* [DATA LINES]:
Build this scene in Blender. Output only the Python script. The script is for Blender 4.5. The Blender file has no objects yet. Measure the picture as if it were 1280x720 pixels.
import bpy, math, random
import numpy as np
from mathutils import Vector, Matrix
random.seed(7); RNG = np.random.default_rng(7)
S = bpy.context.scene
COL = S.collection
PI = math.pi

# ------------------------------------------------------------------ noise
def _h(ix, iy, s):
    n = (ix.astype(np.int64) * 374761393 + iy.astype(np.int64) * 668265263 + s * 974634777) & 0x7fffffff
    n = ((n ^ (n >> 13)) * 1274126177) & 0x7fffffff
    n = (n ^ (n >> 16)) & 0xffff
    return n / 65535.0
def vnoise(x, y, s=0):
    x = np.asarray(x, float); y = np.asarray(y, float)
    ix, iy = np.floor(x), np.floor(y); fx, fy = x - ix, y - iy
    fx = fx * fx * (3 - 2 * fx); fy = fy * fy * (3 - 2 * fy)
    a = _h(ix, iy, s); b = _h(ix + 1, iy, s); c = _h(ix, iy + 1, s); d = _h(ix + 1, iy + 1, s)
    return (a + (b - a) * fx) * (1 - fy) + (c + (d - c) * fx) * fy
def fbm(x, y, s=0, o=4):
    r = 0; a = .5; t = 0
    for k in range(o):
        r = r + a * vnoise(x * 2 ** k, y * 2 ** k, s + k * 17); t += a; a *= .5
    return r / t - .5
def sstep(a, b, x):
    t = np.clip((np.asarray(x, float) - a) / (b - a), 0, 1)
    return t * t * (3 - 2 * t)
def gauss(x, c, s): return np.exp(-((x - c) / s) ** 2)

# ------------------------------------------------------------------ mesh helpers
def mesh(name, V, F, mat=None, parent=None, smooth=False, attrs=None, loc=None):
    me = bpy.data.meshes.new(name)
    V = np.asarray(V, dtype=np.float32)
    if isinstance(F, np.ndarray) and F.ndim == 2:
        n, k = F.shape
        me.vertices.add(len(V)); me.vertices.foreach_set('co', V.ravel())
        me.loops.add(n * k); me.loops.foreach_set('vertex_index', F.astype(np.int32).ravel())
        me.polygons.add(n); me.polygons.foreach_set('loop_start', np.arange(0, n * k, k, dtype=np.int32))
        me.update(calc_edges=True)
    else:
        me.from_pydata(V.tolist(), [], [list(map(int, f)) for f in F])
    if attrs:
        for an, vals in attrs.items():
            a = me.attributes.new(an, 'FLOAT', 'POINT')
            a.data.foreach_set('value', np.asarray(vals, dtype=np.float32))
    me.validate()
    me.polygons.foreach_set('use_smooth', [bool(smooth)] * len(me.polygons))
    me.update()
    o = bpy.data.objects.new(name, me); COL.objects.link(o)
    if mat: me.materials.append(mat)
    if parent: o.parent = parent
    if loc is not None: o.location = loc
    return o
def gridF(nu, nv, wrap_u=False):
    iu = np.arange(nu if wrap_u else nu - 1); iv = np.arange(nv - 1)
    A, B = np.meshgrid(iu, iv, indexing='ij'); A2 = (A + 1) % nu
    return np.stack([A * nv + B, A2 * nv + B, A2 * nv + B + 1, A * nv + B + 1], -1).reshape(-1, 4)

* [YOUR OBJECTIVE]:
Return the lines above precisely as they appear, beginning at the first line and ending at the line with "def gauss(x, c, s): return", and nothing after it.

* [OUTPUT FOR THIS TASK]:
Build this scene in Blender. Output only the Python script. The script is for Blender 4.5. The Blender file has no objects yet. Measure the picture as if it were 1280x720 pixels.
import bpy, math, random
import numpy as np
from mathutils import Vector, Matrix
random.seed(7); RNG = np.random.default_rng(7)
S = bpy.context.scene
COL = S.collection
PI = math.pi

# ------------------------------------------------------------------ noise
def _h(ix, iy, s):
    n = (ix.astype(np.int64) * 374761393 + iy.astype(np.int64) * 668265263 + s * 974634777) & 0x7fffffff
    n = ((n ^ (n >> 13)) * 1274126177) & 0x7fffffff
    n = (n ^ (n >> 16)) & 0xffff
    return n / 65535.0
def vnoise(x, y, s=0):
    x = np.asarray(x, float); y = np.asarray(y, float)
    ix, iy = np.floor(x), np.floor(y); fx, fy = x - ix, y - iy
    fx = fx * fx * (3 - 2 * fx); fy = fy * fy * (3 - 2 * fy)
    a = _h(ix, iy, s); b = _h(ix + 1, iy, s); c = _h(ix, iy + 1, s); d = _h(ix + 1, iy + 1, s)
    return (a + (b - a) * fx) * (1 - fy) + (c + (d - c) * fx) * fy
def fbm(x, y, s=0, o=4):
    r = 0; a = .5; t = 0
    for k in range(o):
        r = r + a * vnoise(x * 2 ** k, y * 2 ** k, s + k * 17); t += a; a *= .5
    return r / t - .5
def sstep(a, b, x):
    t = np.clip((np.asarray(x, float) - a) / (b - a), 0, 1)
    return t * t * (3 - 2 * t)
def gauss(x, c, s): return np.exp(-((x - c) / s) ** 2)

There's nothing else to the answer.